● **What you should do**:
Reproduce nothing but the lines from the start of the material through the line that includes "scene.view_settings.exposure = 1.42;", both ends included, and omit every picture.

##### Source data #####

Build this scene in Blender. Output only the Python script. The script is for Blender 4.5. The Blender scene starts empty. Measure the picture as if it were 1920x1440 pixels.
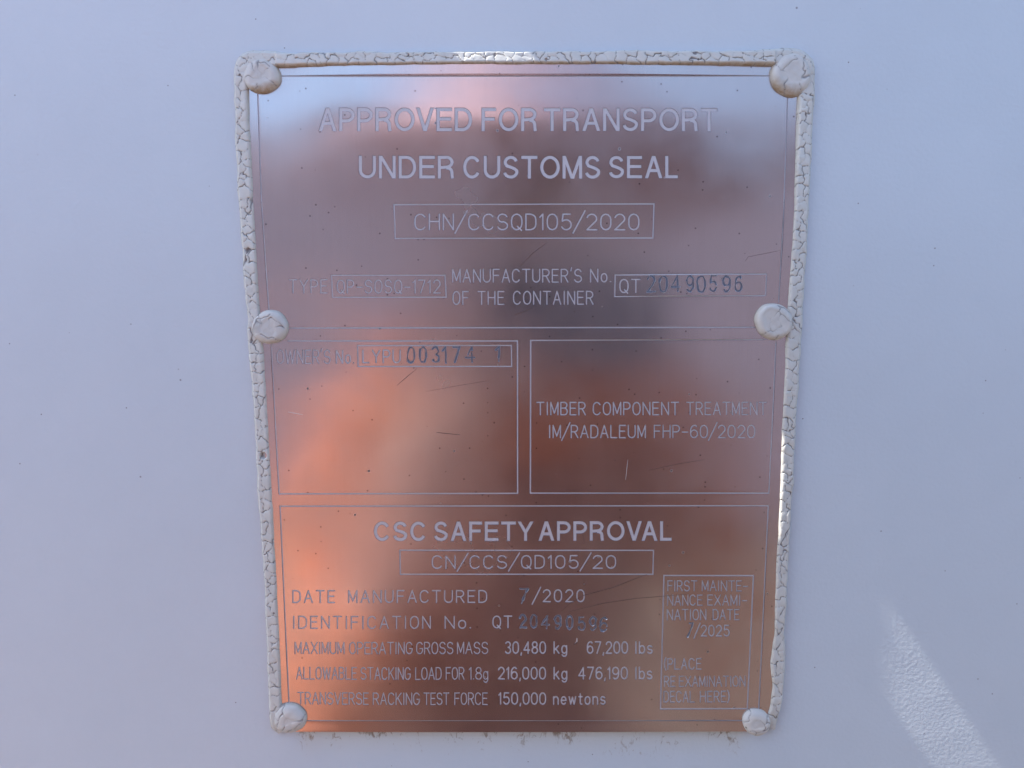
import bpy, math, random
import numpy as np
from mathutils import Vector, Matrix
from mathutils.geometry import delaunay_2d_cdt
random.seed(7); rng = np.random.default_rng(7)
R = math.radians
scene = bpy.context.scene
col = scene.collection

# ------------------------------------------------------------------ camera
# the photograph (1920 x 1440) looks 7.3 degrees down at the vertical container side
F_PX = 1387.0; PITCH = R(7.37); CT, ST = math.cos(PITCH), math.sin(PITCH)
CAM_D = 0.275; CAM_Z = 1.50
cam_data = bpy.data.cameras.new('camera')
cam = bpy.data.objects.new('camera', cam_data); col.objects.link(cam)
cam_data.sensor_width = 36.0; cam_data.lens = F_PX / 1920 * 36.0
cam_data.clip_start = 0.01; cam_data.clip_end = 400
cam.location = (0, -CAM_D, CAM_Z)
cam.rotation_euler = (R(90) - PITCH, 0, 0)
scene.camera = cam

# ------------------------------------------------------------------ light
SUN_OUT = 0.030                                   # the sun only just clears the wall
sdir = Vector((-0.57, -SUN_OUT, 0.82)).normalized()
world = bpy.data.worlds.new('World'); scene.world = world; world.use_nodes = True
wn = world.node_tree; bg = wn.nodes['Background']
sky = wn.nodes.new('ShaderNodeTexSky'); sky.sky_type = 'NISHITA'; sky.sun_disc = False
sky.sun_elevation = math.asin(sdir.z); sky.sun_rotation = math.atan2(sdir.x, sdir.y)
sky.air_density = 1.0; sky.dust_density = 1.0; sky.ozone_density = 1.5
wn.links.new(sky.outputs[0], bg.inputs[0]); bg.inputs[1].default_value = 0.15
sun_data = bpy.data.lights.new('sun', 'SUN'); sun_data.energy = 4.0; sun_data.angle = R(0.5)
sun_data.color = (1.0, 0.95, 0.86)
sun = bpy.data.objects.new('sun', sun_data); col.objects.link(sun)
sun.rotation_euler = sdir.to_track_quat('Z', 'Y').to_euler()
scene.view_settings.view_transform = 'Standard'; scene.view_settings.look = 'None'
scene.view_settings.exposure = 1.42; scene.view_settings.gamma = 1

# ------------------------------------------------------------------ photo pixel -> metres on the wall plane
def WN(px, py):
    px = np.asarray(px, float); py = np.asarray(py, float)
    u = px - 960; v = py - 720
    t = CAM_D / (F_PX * CT - v * ST)
    return u * t, CAM_Z + t * (-F_PX * ST - v * CT)
def W(px, py):
    x, z = WN(px, py); return float(x), float(z)
MM = 0.001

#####

● **Result below**:
Build this scene in Blender. Output only the Python script. The script is for Blender 4.5. The Blender scene starts empty. Measure the picture as if it were 1920x1440 pixels.
import bpy, math, random
import numpy as np
from mathutils import Vector, Matrix
from mathutils.geometry import delaunay_2d_cdt
random.seed(7); rng = np.random.default_rng(7)
R = math.radians
scene = bpy.context.scene
col = scene.collection

# ------------------------------------------------------------------ camera
# the photograph (1920 x 1440) looks 7.3 degrees down at the vertical container side
F_PX = 1387.0; PITCH = R(7.37); CT, ST = math.cos(PITCH), math.sin(PITCH)
CAM_D = 0.275; CAM_Z = 1.50
cam_data = bpy.data.cameras.new('camera')
cam = bpy.data.objects.new('camera', cam_data); col.objects.link(cam)
cam_data.sensor_width = 36.0; cam_data.lens = F_PX / 1920 * 36.0
cam_data.clip_start = 0.01; cam_data.clip_end = 400
cam.location = (0, -CAM_D, CAM_Z)
cam.rotation_euler = (R(90) - PITCH, 0, 0)
scene.camera = cam

# ------------------------------------------------------------------ light
SUN_OUT = 0.030                                   # the sun only just clears the wall
sdir = Vector((-0.57, -SUN_OUT, 0.82)).normalized()
world = bpy.data.worlds.new('World'); scene.world = world; world.use_nodes = True
wn = world.node_tree; bg = wn.nodes['Background']
sky = wn.nodes.new('ShaderNodeTexSky'); sky.sky_type = 'NISHITA'; sky.sun_disc = False
sky.sun_elevation = math.asin(sdir.z); sky.sun_rotation = math.atan2(sdir.x, sdir.y)
sky.air_density = 1.0; sky.dust_density = 1.0; sky.ozone_density = 1.5
wn.links.new(sky.outputs[0], bg.inputs[0]); bg.inputs[1].default_value = 0.15
sun_data = bpy.data.lights.new('sun', 'SUN'); sun_data.energy = 4.0; sun_data.angle = R(0.5)
sun_data.color = (1.0, 0.95, 0.86)
sun = bpy.data.objects.new('sun', sun_data); col.objects.link(sun)
sun.rotation_euler = sdir.to_track_quat('Z', 'Y').to_euler()
scene.view_settings.view_transform = 'Standard'; scene.view_settings.look = 'None'
scene.view_settings.exposure = 1.42; scene.view_settings.gamma = 1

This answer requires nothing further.